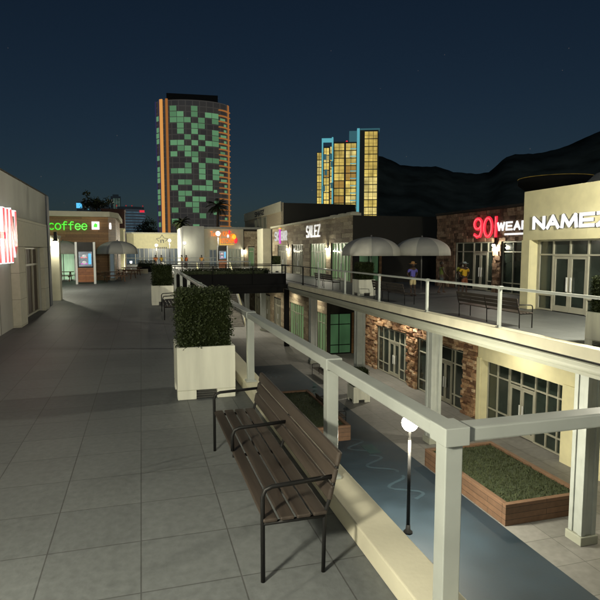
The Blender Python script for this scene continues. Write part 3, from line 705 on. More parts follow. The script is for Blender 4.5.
# salez / sky bar building: X = 14.8
SB = thing('long_stone_shop', 'long tan stone building with two white signs beyond the bridge', 'shop', (20, 50, 0))
Fs = Face('x', 14.8, -1)
HS = [(55.9, 59.9, 0, 2.95), (49.9, 53.9, 0, 2.95), (43.2, 47.7, 0, 2.98), (37.6, 41.9, 0, 2.98)]
w = MB(); Fs.wall(w, 37.2, 62.5, 0, 4.9, .3, HS); w.build('wall', M['darkwall'], SB)
w = MB(); Fs.stones(w, 37.2, 62.5, 0, 4.9, 1.3, .3, .02, HS, .01); w.build('stonework', M['stone_tan'], SB)
w = MB(); w.box(14.55, 15.4, 37.1, 62.5, 4.902, 5.08); w.build('cornice', M['creampale'], SB)
for y in (37.7, 39.5, 41.4):
    w = MB(); w.box(14.9, 15.5, y, y+1.1, 5.082, 5.2); w.build('roof_hatch', M['creampale'], SB)
w = MB(); Face('y', 37.2, -1).wall(w, 15.1, 34, 0, 4.9, .2, [(15.3, 16.9, 0, 2.8)]); w.build('side_wall', M['darkwall'], SB)  # south wall gets no light; that shade is in its dark colour
window(Face('y', 37.2, -1), SB, 15.3, 16.9, .02, 2.8, vm=(16.1,), hm=(2.2, .7), pane='paneteal', frame='black', back=.08, w=.05)
w = MB(); w.box(16.9, 17.05, 37.05, 37.2, 0, 2.9); w.build('corner_post', M['woodx'], SB)
w = MB(); w.box(15.4, 34, 37.6, 62.5, .02, 4.8); w.build('body', M['darkwall'], SB)
for (a, b_, c, d), pm, gl in zip(HS, ('panedim', 'panedim', 'panegreen', 'panegreen'), (1, 1, 1, 1)):
    mid = (a+b_)/2; window(Fs, SB, a, b_, .02, d, vm=(a+(b_-a)*.16, mid, b_-(b_-a)*.16), hm=(2.3,), pane=pm, back=.12, w=.07, doors=(mid-.75, mid+.75, 2.25))
x = MB(); strokes('SVLEZ', lambda u, d, v: Fs.pt(48.4-u, d, 3.6+v), .56, .92, .26, .15, .06, .14, x); x.build('sign_lettering', M['signpale'], SB)
x = MB(); strokes('SK', lambda u, d, v: Fs.pt(60.8-u, d, 3.5+v), .75, .85, .25, .16, .06, .14, x); x.build('sign_lettering', M['signpale'], SB); x = MB(); strokes('BAR', lambda u, d, v: Fs.pt(57.9-u, d, 3.5+v), .62, .85, .22, .16, .06, .14, x); x.build('sign_lettering', M['signpale'], SB)
x = MB(); strokes('I', lambda u, d, v: Fs.pt(58.65-u, d, 3.3+v), .9, 1.25, 0, .5, .05, .15, x); ic = x.build('sign_emblem', M['signpurple'], SB)
x = MB(); Fs.box(x, 58.2, 58.8, .05, .15, 4.66, 4.8); x.build('emblem_tip', M['signyellow'], ic)
# cream pier and stone front past it
PR = thing('tall_cream_pier', 'tall cream pier joining the long stone building to the far row', 'pier', (14.2, 64, 0))
w = MB(); w.box(13.7, 14.7, 62.7, 65.5, 0, 4.9); w.box(13.7, 17, 65.5, 66, 0, 4.9); w.build('pier', M['creampale'], PR, bevel=.02)
# upper storey block
UB = thing('upper_storey_building', 'tall dark flat-sided building rising behind the long stone shop', 'building', (22, 76, 0))
Fu = Face('x', 17., -1)
w = MB(); w.box(17.3, 27.0, 67, 92, 5.1, 8.3); w.box(17.3, 27, 67, 92, 0, 5.1); w.build('body', M['darkwall'], UB)
w = MB(); Fu.box(w, 67.002, 92, -.3, .0, 0, 8.35); w.build('wall', M['stone_tan'], UB)
w = MB(); Fu.box(w, 66.9, 92, .01, .12, 7.2, 8.45); w.build('parapet', M['creampale'], UB)
for k in range(3): window(Fu, UB, 75+k*3, 77.2+k*3, 5.3, 7.1, vm=(), hm=(), pane='panedim', back=-.08, w=.15)
x = MB(); strokes('SHARZ', lambda u, d, v: Fu.pt(82.6-u, d, 7.45+v), 1., .6, .3, .14, .13, .2, x); x.build('sign_lettering', M['signside'], UB)

# lower fronts
LN = thing('lower_cream_shop', 'cream shopfront on the lower floor at the right with tall dark windows', 'shop', (18, 15, -5.6))
Fb = Face('x', 15.1, -1)
w = MB(); Fb.wall(w, 3, 21.95, -5.6, -.45, .45, [(16.55, 21.65, -5.6, -2.68), (6, 13, -5.6, -2.68)]); w.build('wall', M['cream'], LN)
for a, c_ in ((21.66, 21.95), (14.9, 16.5)): w = MB(); Fb.box(w, a, c_, .002, .07, -5.6, -2.6); w.build('pier', M['cream'], LN, bevel=.01)
w = MB(); w.box(15.95, 24, 3, 21.9, -5.59, -.45); w.build('body', M['darkwall'], LN)
window(Fb, LN, 16.55, 21.65, -5.58, -2.68, vm=(20.9, 20.1, 19.3, 17.75, 17.15), hm=(-3.35, -4.95), back=.38, w=.06, doors=(18.45, 20.03, -3.5))
window(Fb, LN, 6, 13, -5.58, -2.68, vm=(7.5, 9, 10.5), hm=(-3.35,), back=.38, w=.06)
LT = thing('lower_stone_shop', 'rough stone shopfront on the lower floor behind the glowing lamp', 'shop', (18, 29, -5.6))
HL = [(28.95, 33.3, -5.6, -2.62), (23.1, 27.75, -5.6, -2.62)]
w = MB(); Fb.wall(w, 21.97, 35.9, -5.6, -.45, .4, HL); w.build('wall', M['darkwall'], LT)
w = MB(); Fb.stones(w, 21.97, 35.9, -5.6, -.5, .4, .13, .17, HL, .01); Face('y', 35.9, 1).stones(w, 15.1, 20, -5.6, -.5, .4, .13, .15, (), .01); w.build('stonework', M['stone_ledge'], LT)
w = MB(); w.box(15.55, 24, 22, 35.8, -5.59, -.45); w.build('body', M['darkwall'], LT)
window(Fb, LT, 28.95, 33.3, -5.58, -2.62, vm=(32.5, 30.92, 29.5), hm=(-3.35, -4.95), back=.1, w=.055, doors=(30.2, 31.65, -3.45))
window(Fb, LT, 23.1, 27.75, -5.58, -2.62, vm=(26.8, 25.8, 24.0), hm=(-3.35, -4.95), back=.1, w=.055, doors=(24.3, 25.5, -3.45))
LG = thing('lower_long_shop', 'tan stone lower shop with green-lit corner glass behind the columns', 'shop', (17, 50, -5.6))
Fg = Face('x', 13.5, -1)
HG = [(45.3, 49.9, -5.6, -2.5), (39.2, 41.6, -5.6, -2.5), (53.3, 56.4, -5.6, -2.7), (58.2, 61.6, -5.6, -2.7), (63.5, 67, -5.6, -2.7)]
w = MB(); Fg.wall(w, 39.1, 71, -5.6, -.45, .3, HG); w.build('wall', M['darkwall'], LG)
w = MB(); Fg.stones(w, 39.1, 71, -5.6, -.5, 1.3, .3, .02, HG, .01); w.build('stonework', M['stone_tan'], LG)
w = MB(); Face('y', 39.1, -1).wall(w, 13.81, 20, -5.6, -.45, .25, [(13.81, 15.5, -5.6, -2.45)]); w.build('side_wall', M['darkwall'], LG)
w = MB(); w.box(15.52, 15.66, 39.0, 39.1, -5.6, -2.4); w.build('corner_post', M['woodx'], LG)
w = MB(); w.box(14.1, 20, 39.5, 71, -5.59, -.46); w.build('body', M['darkwall'], LG)
window(Face('y', 39.1, -1), LG, 13.55, 15.5, -5.58, -2.45, vm=(14.5,), hm=(-3.3, -4.9), pane='paneteal', frame='black', back=.08, w=.06)
for i, (a, b_, c, d) in enumerate(HG):
    mid = (a+b_)/2; window(Fg, LG, a, b_, -5.58, d, vm=(a+(b_-a)*.2, mid, b_-(b_-a)*.2), hm=(-3.3,), pane=('panegreen', 'panegreen', 'panedim', 'panedim', 'panedim')[i], back=.1, w=.07, doors=(mid-.6, mid+.6, -3.35) if i != 1 else None)
w = MB(); 
for k in range(26): w.box(13.3, 13.5, 42.9+.0, 43.35, -5.4+k*.11, -5.34+k*.11)
w.build('louvre', M['black'], LG)

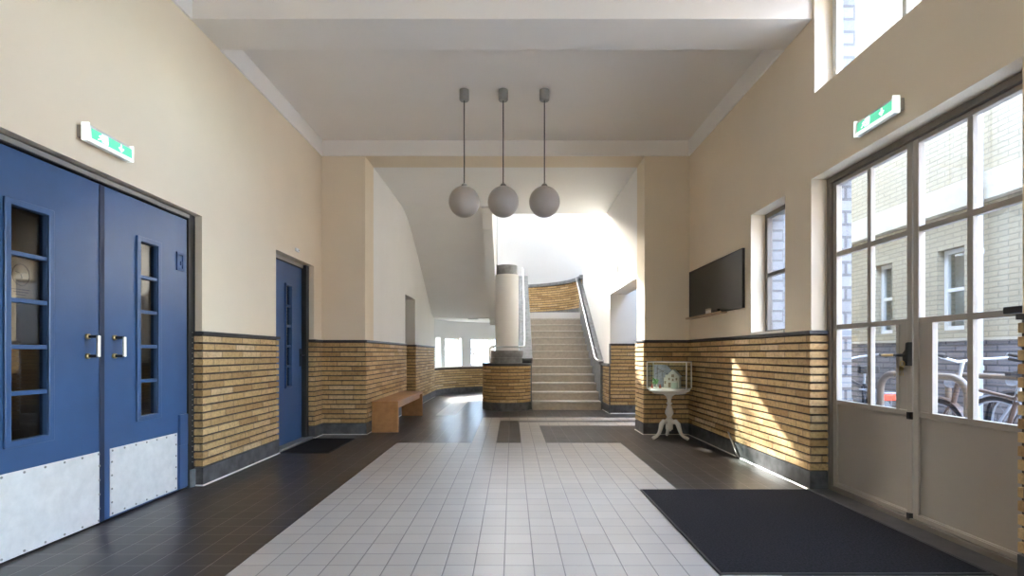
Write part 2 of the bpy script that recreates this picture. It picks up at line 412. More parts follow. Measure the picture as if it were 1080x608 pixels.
# stairwell apse
A0, A1 = math.radians(0), math.radians(180)
low = [(133.7, 154.0), (99.5, 124.0), (161.0, 172.0), (70.0, 92.0)]
upw = [(92, 118), (122, 148)]
angs = sorted(set([0, 180] + [a for p in low + upw for a in p] + list(range(0, 181, 5))))
def ahole(a, z):
    if inr(z, 0.745, 1.515): return any(lo < a < hi for lo, hi in low)
    if inr(z, 5.35, 7.25): return any(lo < a < hi for lo, hi in upw)
    return False
def amap(a, z, w): return (ACX + (AR + w) * math.cos(math.radians(a)), ACY + (AR + w) * math.sin(math.radians(a)), z)
ap = MB().grid(angs, [0, 0.745, 1.515, 5.35, 7.25, TOPZ], ahole, 0, 0.30, amap).done('wall_apse', 'apse', smooth=30)
struct(ap, 'curved white wall at the back of the stairwell', 'wall')
mb = MB(); mb.grid([-2.5, -1.0, 0.6, 2.4], [6.9, 9.3, 10.5, 15.3], lambda u, v: inr(u, -1.0, 0.6) and inr(v, 9.3, 10.5), TOPZ, TOPZ + 0.2, lambda u, v, w: (u, v, w))
struct(mb.done('ceiling_stairwell', 'white'), 'high ceiling over the stairwell', 'ceiling')
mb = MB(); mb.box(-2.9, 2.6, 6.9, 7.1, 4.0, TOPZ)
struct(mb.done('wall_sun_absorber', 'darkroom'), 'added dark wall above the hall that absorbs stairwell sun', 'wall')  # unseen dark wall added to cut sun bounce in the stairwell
mb = MB(); mb.box(HL, HR, 7.1, 9.66, 4.001, 4.02)
struct(mb.done('floor_sun_absorber', 'tile_d'), 'added dark tiled layer over the hall ceiling that absorbs sun', 'floor')  # unseen dark layer added so the slab top bounces less sun
mb = MB(); mb.box(HL, HR, 7.28, 9.7, OZ, 4.0)
struct(mb.done('ceiling_hall', 'white'), 'flat white ceiling of the stair hall', 'ceiling')

# ceilings, beam, cornices
mb = MB(); mb.box(XL, XR, 4.48, YB, CZ, 4.3)
struct(mb.done('ceiling', 'ceil'), 'flat pale ceiling carrying the three pendant lamps', 'ceiling')
mb = MB(); mb.box(XL, XR, 4.06, 4.48, 3.72, 4.7)
struct(mb.done('trim_1', 'ceil', bevel=0.006), 'deep pale ceiling beam across the room', 'beam')
mb = MB(); mb.box(XL, XR, -3.3, 4.06, 4.45, 4.7)
struct(mb.done('ceiling_front', 'ceil'), 'high ceiling of the entrance bay', 'ceiling')
mb = MB(); mb.box(XL, XL + 0.02, 4.48, YB, OZ, CZ)
struct(mb.done('trim_2', 'cornice'), 'pale flat cornice along the wall with the blue doors', 'cornice')
mb = MB(); mb.box(XR - 0.02, XR, 4.48, YB, OZ, CZ)
struct(mb.done('trim_3', 'cornice'), 'pale flat cornice along the blackboard wall', 'cornice')
mb = MB(); mb.box(XL, XR, YB - 0.02, YB, OZ, CZ)
struct(mb.done('trim_4', 'ceil'), 'flat grey band over the opening to the stair hall', 'cornice')
mb = MB(); mb.box(XL, XL + 0.02, -3.3, 4.06, OZ, 3.93)
struct(mb.done('trim_5', 'cornice'), 'cornice of the entrance bay over the double doors', 'cornice')

# brick dado: raked courses swept along the wall foot
def dado_prof(top, proud=0.022, back=0.003, plinth=BASE0):
    pr = [(0.0, 0.0), (proud + 0.002, 0.0), (proud + 0.002, plinth - 0.004), (back, plinth - 0.002)]; mt = [1, 1, 1]
    z = plinth
    while z + PITCH <= top + 1e-4:
        pr += [(back, z + 0.006), (proud, z + 0.008), (proud, z + 0.053), (back, z + 0.055)]; mt += [2, 0, 0, 0]
        z += PITCH
    pr += [(back, top), (0.0, top)]; mt += [2, 2]
    return pr, mt
def cap_prof(top, d=0.032, h=0.022): return [(0, top - 0.004), (d, top - 0.004), (d, top + h), (0, top + h)], [0, 0, 0]
def dado(path, parent, top=1.238, z0=0.0, cap='cap', stonem='stone', cap_d=0.032, cap_h=0.022, proud=0.022, seal=True):
    pr, mt = dado_prof(top, proud)
    o = MB().sweep(path, pr, mt, z0).done('brick_dado', ['brick', stonem, 'mortar'], parent)
    pc, mc = cap_prof(top, cap_d, cap_h)
    c = MB().sweep(path, pc, mc, z0).done('dado_cap', cap, parent)
    if seal: MB().sweep(path, [(0.02, 0.0), (0.034, 0.0), (0.026, 0.009), (0.02, 0.010)], [0, 0, 0], z0).done('floor_sealant', 'whitepaint', parent)
    return o
dado([(-2.68, 5.541), (XL, 5.541), (XL, 4.218), (-2.60, 4.218)], wl)
dado([(XL, 2.33), (XL, -3.2)], wl)
dado([(HL - 0.25, 9.45), (HL, 9.45), (HL, YB), (XL, YB), (XL, 6.6), (-2.68, 6.6)], hl)
dado([(HL, ACY), (HL, 10.42), (HL - 0.25, 10.42)], hl)
dado(arc(ACX, ACY, AR, 95, 180, 30), ap, top=0.715, cap='whitepaint', cap_d=0.03, cap_h=0.022, seal=False)
dado([(2.53, 4.078), (XR, 4.078), (XR, YB), (HR, YB), (HR, 7.28), (2.9, 7.28)], wr)
dado([(XR, 2.1), (XR, 2.39)], wr)
dado([(3.6, 9.29), (HR, 9.29)], pw)
dado([(HR, 9.29 - 0.016), (HR, 9.95)], hr, top=0.862, cap='stone_lt', cap_d=0.05, cap_h=0.04)
mb = MB(); mb.box(HR - 0.02, HR + 0.012, 9.26, 9.30, 0.90, 1.26)
mb.done('corner_strip', 'stone_lt', hr, bevel=0.004)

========

Retype the portion of the data above that starts on the line with "mb = MB(); mb.box(-2.9, 2.6, 6.9, 7.1, 4.0, TOPZ)" and finishes on the line with "struct(mb.done('ceiling_hall', 'white'), 'flat", including both of those lines.

mb = MB(); mb.box(-2.9, 2.6, 6.9, 7.1, 4.0, TOPZ)
struct(mb.done('wall_sun_absorber', 'darkroom'), 'added dark wall above the hall that absorbs stairwell sun', 'wall')  # unseen dark wall added to cut sun bounce in the stairwell
mb = MB(); mb.box(HL, HR, 7.1, 9.66, 4.001, 4.02)
struct(mb.done('floor_sun_absorber', 'tile_d'), 'added dark tiled layer over the hall ceiling that absorbs sun', 'floor')  # unseen dark layer added so the slab top bounces less sun
mb = MB(); mb.box(HL, HR, 7.28, 9.7, OZ, 4.0)
struct(mb.done('ceiling_hall', 'white'), 'flat white ceiling of the stair hall', 'ceiling')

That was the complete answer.